##### INFORMATION SHOWN

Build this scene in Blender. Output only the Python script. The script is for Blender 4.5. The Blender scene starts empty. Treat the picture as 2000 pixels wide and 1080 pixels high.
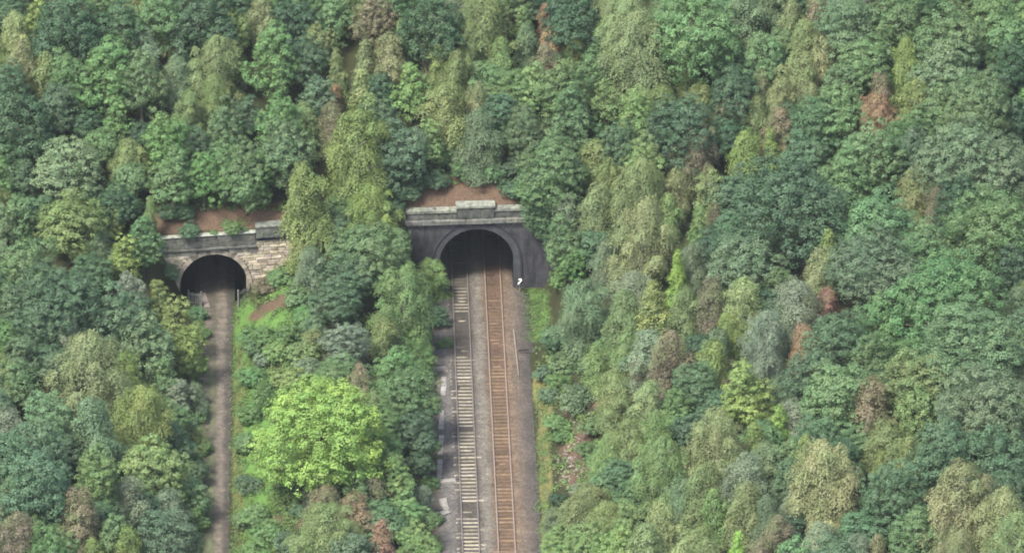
import bpy, math, random
import numpy as np
from mathutils import Vector, Matrix

random.seed(7)
RNG = np.random.default_rng(7)
scene = bpy.context.scene
COL = scene.collection

# ------------------------------------------------------------------ camera
FPX = 12000.0                      # focal length in pixels of a 2000 px wide frame
PITCH = math.radians(26.4)         # looking down
YAW = math.radians(1.5)            # clockwise from the line of the track (+Y)
FWD = np.array([math.sin(YAW) * math.cos(PITCH), math.cos(YAW) * math.cos(PITCH), -math.sin(PITCH)])
RGT = np.array([math.cos(YAW), -math.sin(YAW), 0.0])
UPV = np.cross(RGT, FWD)

def ray(u, v):
    d = FWD + RGT * ((u - 1000.0) / FPX) + UPV * ((540.0 - v) / FPX)
    return d / np.linalg.norm(d)

CAM = -600.0 * ray(931, 560)       # the tunnel mouth is 600 m away

cam_data = bpy.data.cameras.new('camera')
cam = bpy.data.objects.new('camera', cam_data)
COL.objects.link(cam)
cam_data.sensor_width = 36.0
cam_data.lens = 36.0 * FPX / 2000.0
cam_data.clip_start = 1.0
cam_data.clip_end = 6000.0
cam.location = CAM
m = Matrix(((RGT[0], UPV[0], -FWD[0]), (RGT[1], UPV[1], -FWD[1]), (RGT[2], UPV[2], -FWD[2])))
cam.rotation_euler = m.to_euler()
scene.camera = cam

# ------------------------------------------------------------------ sky and sun (bright overcast)
world = bpy.data.worlds.new('World')
scene.world = world
world.use_nodes = True
wn = world.node_tree.nodes
wl = world.node_tree.links
SUN_DIR = Vector((-0.45, -0.50, 1.0)).normalized()       # towards the sun
sky = wn.new('ShaderNodeTexSky')
sky.sky_type = 'NISHITA'
sky.sun_disc = False
sky.sun_elevation = math.asin(SUN_DIR.z)
sky.sun_rotation = math.atan2(SUN_DIR.x, SUN_DIR.y)
sky.air_density = 1.0
sky.dust_density = 3.0
sky.ozone_density = 1.0
wn['Background'].inputs['Strength'].default_value = 0.065
ov = wn.new('ShaderNodeHueSaturation')          # a veil of cloud: the blue is mostly washed out
ov.inputs['Saturation'].default_value = 0.80
wl.new(sky.outputs['Color'], ov.inputs['Color'])
wl.new(ov.outputs['Color'], wn['Background'].inputs['Color'])

sun_data = bpy.data.lights.new('sun', 'SUN')
sun_data.energy = 1.5
sun_data.angle = math.radians(14)
sun_data.color = (1.0, 0.95, 0.84)
sun = bpy.data.objects.new('sun', sun_data)
COL.objects.link(sun)
sun.rotation_euler = SUN_DIR.to_track_quat('Z', 'Y').to_euler()

vs = scene.view_settings
vs.view_transform = 'Standard'
vs.look = 'None'
vs.gamma = 1.0
vs.use_curve_mapping = False
vs.exposure = 2.5
HAZE = 0.000036
cy = scene.cycles
cy.max_bounces = 5
cy.diffuse_bounces = 3
cy.glossy_bounces = 2
cy.transmission_bounces = 4
cy.volume_bounces = 0
cy.use_denoising = True
cy.pixel_filter_type = 'BLACKMAN_HARRIS'
cy.filter_width = 1.9

# ------------------------------------------------------------------ helpers
def smooth(a, b, x):
    t = np.clip((np.asarray(x, float) - a) / (b - a), 0.0, 1.0)
    return t * t * (3 - 2 * t)

def hit_z(u, v, z=0.0):
    d = ray(u, v)
    return CAM + d * ((z - CAM[2]) / d[2])

def project(P):
    q = np.asarray(P, float) - CAM
    w = q @ FWD
    return np.stack([1000 + FPX * (q @ RGT) / w, 540 - FPX * (q @ UPV) / w], -1)

def vnoise(x, y, seed=0):
    """smooth value noise, numpy arrays"""
    x = np.asarray(x, float); y = np.asarray(y, float)
    xi = np.floor(x).astype(int); yi = np.floor(y).astype(int)
    fx = x - xi; fy = y - yi
    fx = fx * fx * (3 - 2 * fx); fy = fy * fy * (3 - 2 * fy)
    def h(a, b):
        n = (a * 374761393 + b * 668265263 + seed * 982451653) & 0x7fffffff
        n = (n ^ (n >> 13)) * 1274126177 & 0x7fffffff
        return ((n ^ (n >> 16)) & 0xffff) / 65535.0
    return (h(xi, yi) * (1 - fx) + h(xi + 1, yi) * fx) * (1 - fy) + (h(xi, yi + 1) * (1 - fx) + h(xi + 1, yi + 1) * fx) * fy

def mesh_np(name, verts, faces, mat=None, smooth_shade=False, attrs=None):
    """faces: (n,3) or (n,4) int array, or list of tuples"""
    me = bpy.data.meshes.new(name)
    verts = np.asarray(verts, np.float32)
    if isinstance(faces, np.ndarray) and faces.ndim == 2:
        k = faces.shape[1]
        me.vertices.add(len(verts)); me.vertices.foreach_set('co', verts.ravel())
        me.loops.add(faces.size); me.loops.foreach_set('vertex_index', faces.astype(np.int32).ravel())
        me.polygons.add(len(faces))
        me.polygons.foreach_set('loop_start', np.arange(0, faces.size, k, dtype=np.int32))
        me.update(calc_edges=True)
    else:
        me.from_pydata([tuple(map(float, v)) for v in verts], [], [tuple(int(i) for i in f) for f in faces])
        me.update()
    if smooth_shade:
        me.polygons.foreach_set('use_smooth', np.ones(len(me.polygons), bool))
    if attrs:
        for k_, val in attrs.items():
            a = me.attributes.new(k_, 'FLOAT', 'POINT')
            a.data.foreach_set('value', np.asarray(val, np.float32))
    if mat:
        me.materials.append(mat)
    return me

def link(name, data, parent=None, loc=None, rot=None, scale=None):
    o = bpy.data.objects.new(name, data)
    COL.objects.link(o)
    if parent: o.parent = parent
    if loc is not None: o.location = [float(c) for c in loc]
    if rot is not None: o.rotation_euler = rot
    if scale is not None: o.scale = scale
    return o

def tag(o, label=None, cat=None, group=None, kind=None):
    if label: o['label'] = label
    if cat: o['category'] = cat
    if group: o['group'] = group
    if kind: o['kind'] = kind
    return o

class MB:
    """collects simple solids into one mesh"""
    def __init__(s): s.v = []; s.f = []
    def add(s, vs_, fs_):
        n = len(s.v); s.v += [tuple(map(float, p)) for p in vs_]; s.f += [tuple(i + n for i in f) for f in fs_]; return s
    def box(s, x0, x1, y0, y1, z0, z1, jit=0.0, bev=0.0):
        p = [(x, y, z) for z in (z0, z1) for y in (y0, y1) for x in (x0, x1)]
        if jit: p = [tuple(c + random.uniform(-jit, jit) for c in q) for q in p]
        if bev:
            # chamfer the front top edge and the front corners a little: a worn block
            q = [(x0, y1, z0), (x1, y1, z0), (x1, y1, z1), (x0, y1, z1),
                 (x0, y0 + bev, z0), (x1, y0 + bev, z0), (x1, y0 + bev, z1), (x0, y0 + bev, z1),
                 (x0 + bev, y0, z0 + bev), (x1 - bev, y0, z0 + bev), (x1 - bev, y0, z1 - bev), (x0 + bev, y0, z1 - bev)]
            if jit: q = [tuple(c + random.uniform(-jit, jit) for c in w) for w in q]
            return s.add(q, [(0, 3, 2, 1), (4, 0, 1, 5), (5, 1, 2, 6), (6, 2, 3, 7), (7, 3, 0, 4),
                             (8, 4, 5, 9), (9, 5, 6, 10), (10, 6, 7, 11), (11, 7, 4, 8), (8, 9, 10, 11)])
        return s.add(p, [(0, 2, 3, 1), (4, 5, 7, 6), (0, 1, 5, 4), (2, 6, 7, 3), (0, 4, 6, 2), (1, 3, 7, 5)])
    def tube(s, pts, rad, k=6, cap=True):
        pts = [Vector(p) for p in pts]; n0 = len(s.v)
        for i, p in enumerate(pts):
            d = (pts[min(i + 1, len(pts) - 1)] - pts[max(i - 1, 0)]).normalized()
            a = d.orthogonal().normalized() if i == 0 else (a - d * a.dot(d)).normalized()
            b = d.cross(a)
            r = rad[i] if isinstance(rad, (list, tuple)) else rad
            for j in range(k):
                t = 2 * math.pi * j / k
                s.v.append(tuple(p + (a * math.cos(t) + b * math.sin(t)) * r))
        for i in range(len(pts) - 1):
            for j in range(k):
                s.f.append((n0 + i * k + j, n0 + i * k + (j + 1) % k, n0 + (i + 1) * k + (j + 1) % k, n0 + (i + 1) * k + j))
        if cap:
            s.f.append(tuple(n0 + j for j in range(k))[::-1]); s.f.append(tuple(n0 + (len(pts) - 1) * k + j for j in range(k)))
        return s
    def data(s, name, mat, sm=False): return mesh_np(name, s.v, s.f, mat, sm)
    def build(s, name, mat, parent=None, sm=False, **kw): return link(name, s.data(name, mat, sm), parent, **kw)

# ------------------------------------------------------------------ materials
def new_mat(name):
    mt = bpy.data.materials.new(name); mt.use_nodes = True
    nt = mt.node_tree; b = nt.nodes['Principled BSDF']
    return mt, nt, b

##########

Every line from the top of the material above through the line with "scene.camera = cam" should be duplicated exactly, please; leave out the pictures.

■ **EXERCISE SOLUTION**:
Build this scene in Blender. Output only the Python script. The script is for Blender 4.5. The Blender scene starts empty. Treat the picture as 2000 pixels wide and 1080 pixels high.
import bpy, math, random
import numpy as np
from mathutils import Vector, Matrix

random.seed(7)
RNG = np.random.default_rng(7)
scene = bpy.context.scene
COL = scene.collection

# ------------------------------------------------------------------ camera
FPX = 12000.0                      # focal length in pixels of a 2000 px wide frame
PITCH = math.radians(26.4)         # looking down
YAW = math.radians(1.5)            # clockwise from the line of the track (+Y)
FWD = np.array([math.sin(YAW) * math.cos(PITCH), math.cos(YAW) * math.cos(PITCH), -math.sin(PITCH)])
RGT = np.array([math.cos(YAW), -math.sin(YAW), 0.0])
UPV = np.cross(RGT, FWD)

def ray(u, v):
    d = FWD + RGT * ((u - 1000.0) / FPX) + UPV * ((540.0 - v) / FPX)
    return d / np.linalg.norm(d)

CAM = -600.0 * ray(931, 560)       # the tunnel mouth is 600 m away

cam_data = bpy.data.cameras.new('camera')
cam = bpy.data.objects.new('camera', cam_data)
COL.objects.link(cam)
cam_data.sensor_width = 36.0
cam_data.lens = 36.0 * FPX / 2000.0
cam_data.clip_start = 1.0
cam_data.clip_end = 6000.0
cam.location = CAM
m = Matrix(((RGT[0], UPV[0], -FWD[0]), (RGT[1], UPV[1], -FWD[1]), (RGT[2], UPV[2], -FWD[2])))
cam.rotation_euler = m.to_euler()
scene.camera = cam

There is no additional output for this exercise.